WASHINGTON: Technical talks between the US, Denmark and Greenland over hatching an Arctic security deal are now underway, Secretary of State Marco Rubio said on Wednesday.
The foreign ministers of Denmark and Greenland agreed to create a working group aimed at addressing differences with the US during a Washington meeting earlier this month with Vice President JD Vance and Rubio.
The group was created after President Donald Trump’s repeated calls for the US to take over Greenland, a Danish territory, in the name of countering threats from Russia and China — calls that Greenland, Denmark and European allies forcefully rejected.
“It begins today and it will be a regular process,” Rubio said of the working group, as he testified before the Senate Foreign Relations Committee. “We’re going to try to do it in a way that isn’t like a media circus every time these conversations happen, because we think that creates more flexibility on both sides to arrive at a positive outcome.”
The Danish Foreign Ministry said Wednesday’s talks focused on “how we can address US concerns about security in the Arctic while respecting the red lines of the Kingdom.” Red lines refers to the sovereignty of Greenland.
Trump’s renewed threats in recent weeks to annex Greenland, which is a semiautonomous territory of a NATO ally, has roiled US-European relations.
Trump this month announced he would slap new tariffs on Denmark and seven other European countries that opposed his takeover calls, only to abruptly drop his threats after a “framework” for a deal over access to the mineral-rich island was reached, with NATO Secretary-General Mark Rutte’s help.
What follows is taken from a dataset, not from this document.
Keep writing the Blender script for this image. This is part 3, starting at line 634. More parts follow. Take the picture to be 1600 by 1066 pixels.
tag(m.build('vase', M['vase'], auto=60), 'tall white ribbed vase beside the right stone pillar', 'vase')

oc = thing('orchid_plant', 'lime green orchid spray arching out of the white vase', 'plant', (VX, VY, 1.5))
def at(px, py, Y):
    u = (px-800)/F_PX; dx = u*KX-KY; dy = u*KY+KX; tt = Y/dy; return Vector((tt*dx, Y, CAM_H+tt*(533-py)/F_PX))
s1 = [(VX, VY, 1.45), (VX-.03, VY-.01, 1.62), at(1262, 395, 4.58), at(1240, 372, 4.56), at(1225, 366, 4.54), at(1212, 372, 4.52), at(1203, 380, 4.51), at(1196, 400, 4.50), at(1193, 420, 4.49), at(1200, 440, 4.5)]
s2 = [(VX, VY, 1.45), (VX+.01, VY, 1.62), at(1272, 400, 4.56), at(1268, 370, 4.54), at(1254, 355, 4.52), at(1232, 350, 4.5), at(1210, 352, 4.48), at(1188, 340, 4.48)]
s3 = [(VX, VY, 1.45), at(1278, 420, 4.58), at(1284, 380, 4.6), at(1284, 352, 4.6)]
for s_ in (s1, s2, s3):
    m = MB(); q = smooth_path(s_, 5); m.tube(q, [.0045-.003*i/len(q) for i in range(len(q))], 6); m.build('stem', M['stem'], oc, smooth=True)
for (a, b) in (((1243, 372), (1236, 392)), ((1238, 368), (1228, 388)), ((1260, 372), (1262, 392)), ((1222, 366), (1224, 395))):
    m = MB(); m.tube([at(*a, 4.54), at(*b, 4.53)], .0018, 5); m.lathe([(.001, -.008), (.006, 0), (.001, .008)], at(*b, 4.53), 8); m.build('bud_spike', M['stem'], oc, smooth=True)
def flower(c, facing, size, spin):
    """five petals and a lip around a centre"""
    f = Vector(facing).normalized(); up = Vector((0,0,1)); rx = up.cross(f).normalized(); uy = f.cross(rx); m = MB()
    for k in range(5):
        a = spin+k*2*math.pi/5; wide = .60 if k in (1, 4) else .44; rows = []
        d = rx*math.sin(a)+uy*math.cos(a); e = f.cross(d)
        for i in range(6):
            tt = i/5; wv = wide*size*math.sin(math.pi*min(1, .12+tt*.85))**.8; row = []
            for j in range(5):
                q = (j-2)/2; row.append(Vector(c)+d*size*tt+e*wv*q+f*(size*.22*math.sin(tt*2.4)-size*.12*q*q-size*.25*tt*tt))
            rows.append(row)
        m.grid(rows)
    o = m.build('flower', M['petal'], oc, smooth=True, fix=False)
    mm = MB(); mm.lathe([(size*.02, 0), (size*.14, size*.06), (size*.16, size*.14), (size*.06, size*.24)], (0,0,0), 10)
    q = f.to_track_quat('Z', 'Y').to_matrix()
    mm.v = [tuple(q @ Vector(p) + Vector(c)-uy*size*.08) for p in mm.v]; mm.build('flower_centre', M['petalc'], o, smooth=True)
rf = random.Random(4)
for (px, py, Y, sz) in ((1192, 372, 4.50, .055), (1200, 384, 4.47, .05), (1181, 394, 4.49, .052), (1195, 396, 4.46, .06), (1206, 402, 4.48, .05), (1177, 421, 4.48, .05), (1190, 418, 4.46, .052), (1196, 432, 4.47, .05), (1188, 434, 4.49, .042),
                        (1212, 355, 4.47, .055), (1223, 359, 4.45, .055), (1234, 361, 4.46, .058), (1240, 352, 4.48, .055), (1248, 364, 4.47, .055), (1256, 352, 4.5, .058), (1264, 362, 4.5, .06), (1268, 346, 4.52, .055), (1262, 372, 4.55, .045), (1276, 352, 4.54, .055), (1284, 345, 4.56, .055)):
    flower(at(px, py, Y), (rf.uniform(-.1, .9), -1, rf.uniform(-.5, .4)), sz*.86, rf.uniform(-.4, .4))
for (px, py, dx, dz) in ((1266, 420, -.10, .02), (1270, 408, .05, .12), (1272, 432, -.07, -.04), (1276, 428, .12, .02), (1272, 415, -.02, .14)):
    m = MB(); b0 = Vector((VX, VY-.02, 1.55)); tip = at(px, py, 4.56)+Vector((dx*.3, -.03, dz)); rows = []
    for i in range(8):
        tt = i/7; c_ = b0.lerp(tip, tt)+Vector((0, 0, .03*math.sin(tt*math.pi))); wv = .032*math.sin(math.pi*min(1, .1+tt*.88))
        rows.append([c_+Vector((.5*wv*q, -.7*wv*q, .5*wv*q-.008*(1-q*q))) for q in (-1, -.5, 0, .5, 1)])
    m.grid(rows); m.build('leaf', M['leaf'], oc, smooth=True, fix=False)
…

Few details of the agreement have emerged.
After stiff pushback from European allies to his Greenland rhetoric, Trump also announced at the World Economic Forum in Davos, Switzerland, last week that he would take off the table the possibility of using American military force to acquire Greenland.
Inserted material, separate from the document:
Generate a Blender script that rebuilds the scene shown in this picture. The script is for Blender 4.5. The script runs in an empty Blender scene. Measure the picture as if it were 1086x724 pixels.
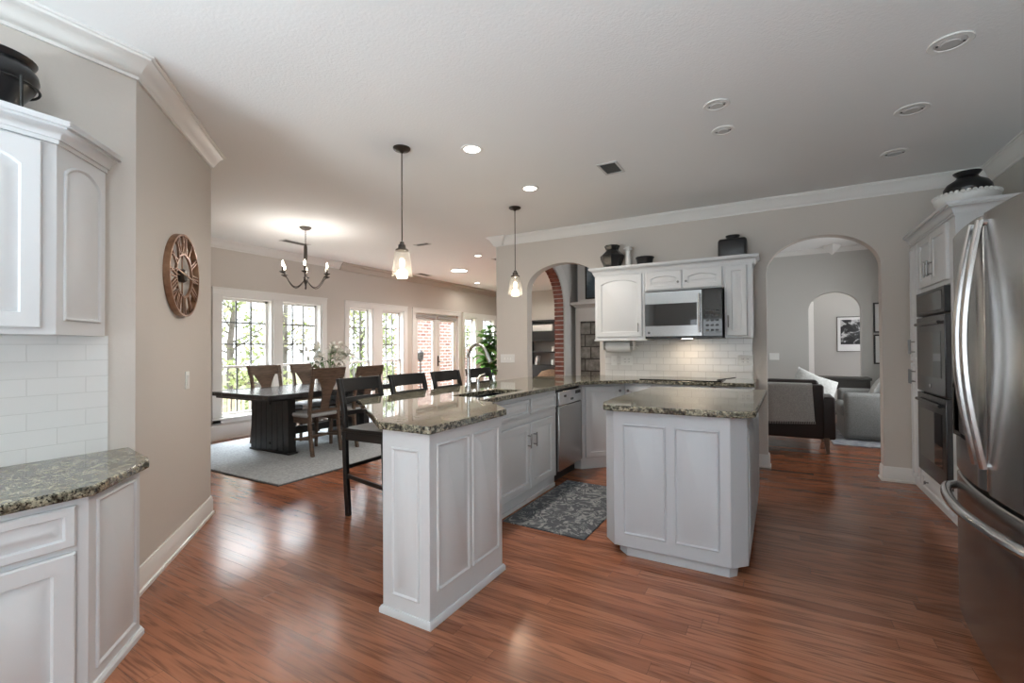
import bpy, bmesh, math, random
from mathutils import Vector, Matrix, Euler
random.seed(7)
SC = bpy.context.scene
COL = SC.collection
PI = math.pi

# ---------------------------------------------------------------- camera
YAW, PITCH, ROLL, FPX, EYE = .51952, .0109, .00615, 489.73, 1.27
cam = bpy.data.cameras.new('camera'); camo = bpy.data.objects.new('camera', cam); COL.objects.link(camo)
cam.sensor_width = 36.0; cam.lens = FPX / 1086 * 36.0; cam.clip_start = .05; cam.clip_end = 200
cyw, syw = math.cos(YAW), math.sin(YAW)
fw = Vector((-syw, cyw, 0)); rt = Vector((cyw, syw, 0)); dn = Vector((0, 0, -1))
f2 = math.cos(PITCH) * fw - math.sin(PITCH) * dn
d2 = math.cos(PITCH) * dn + math.sin(PITCH) * fw
r3 = math.cos(ROLL) * rt + math.sin(ROLL) * d2
d3 = math.cos(ROLL) * d2 - math.sin(ROLL) * rt
mw = Matrix.Identity(4)
for i in range(3):
    mw[i][0] = r3[i]; mw[i][1] = -d3[i]; mw[i][2] = -f2[i]
mw.translation = (0, 0, EYE)
camo.matrix_world = mw
SC.camera = camo

# ---------------------------------------------------------------- view, world
SC.view_settings.view_transform = 'Standard'
SC.view_settings.look = 'None'
SC.view_settings.exposure = 0.55
SC.view_settings.gamma = 1.0
SC.view_settings.use_curve_mapping = False
SC.cycles.caustics_reflective = False; SC.cycles.caustics_refractive = False; SC.cycles.sample_clamp_indirect = 4.0
W_SKY = 3.7
wd = bpy.data.worlds.new('overcast_sky'); SC.world = wd; wd.use_nodes = True
nt = wd.node_tree; bg = nt.nodes['Background']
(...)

The president backed off his tariff threats and softened his language after Wall Street suffered its biggest losses in months over concerns that Trump’s Greenland ambitions could spur a trade war and fundamentally rupture NATO, a 32-member transatlantic military alliance that’s been a linchpin of post-World War II security.
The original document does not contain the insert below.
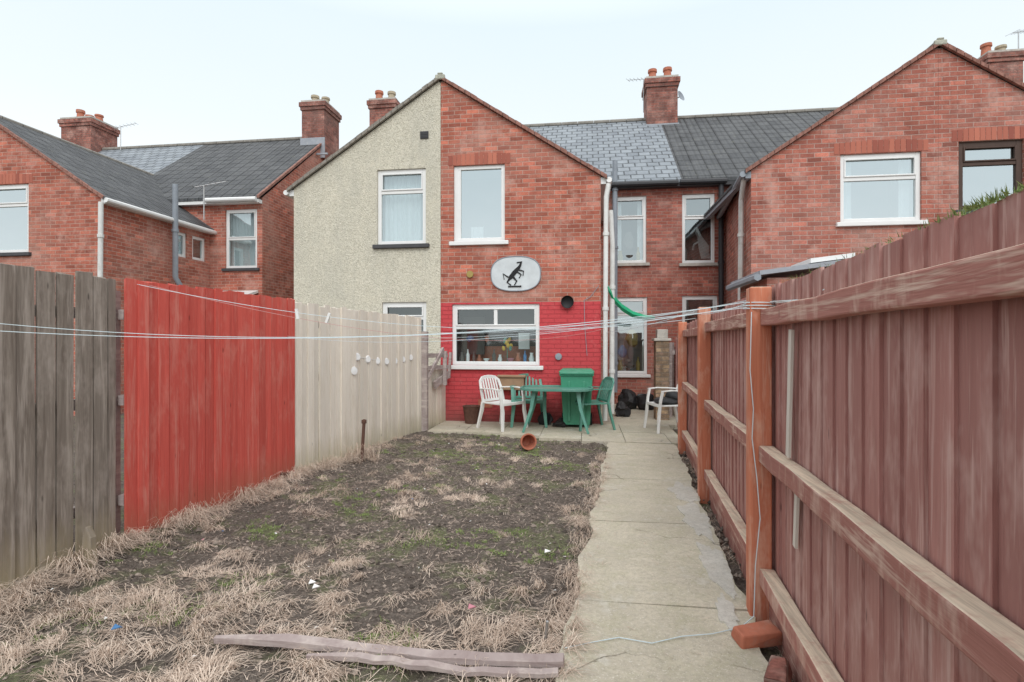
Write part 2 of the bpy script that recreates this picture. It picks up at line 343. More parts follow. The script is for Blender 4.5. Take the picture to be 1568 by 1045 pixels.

Rubio on Wednesday appeared eager to downplay Trump’s rift with Europe over Greenland.
“We’ve got a little bit of work to do, but I think we’re going to wind up in a good place, and I think you’ll hear the same from our colleagues in Europe very shortly,” Rubio said.
Rubio during Wednesday’s hearing also had a pointed exchange with Sen. Tim Kaine, D-Virginia, about Trump repeatedly referring to Greenland as Iceland while at Davos.
“Yeah, he meant to say Greenland, but I think we’re all familiar with presidents that have verbal stumbles,” Rubio said in responding to Kaine’s questions about Trump’s flub — taking a veiled dig at former President Joe Biden. “We’ve had presidents like that before. Some made a lot more than this one.”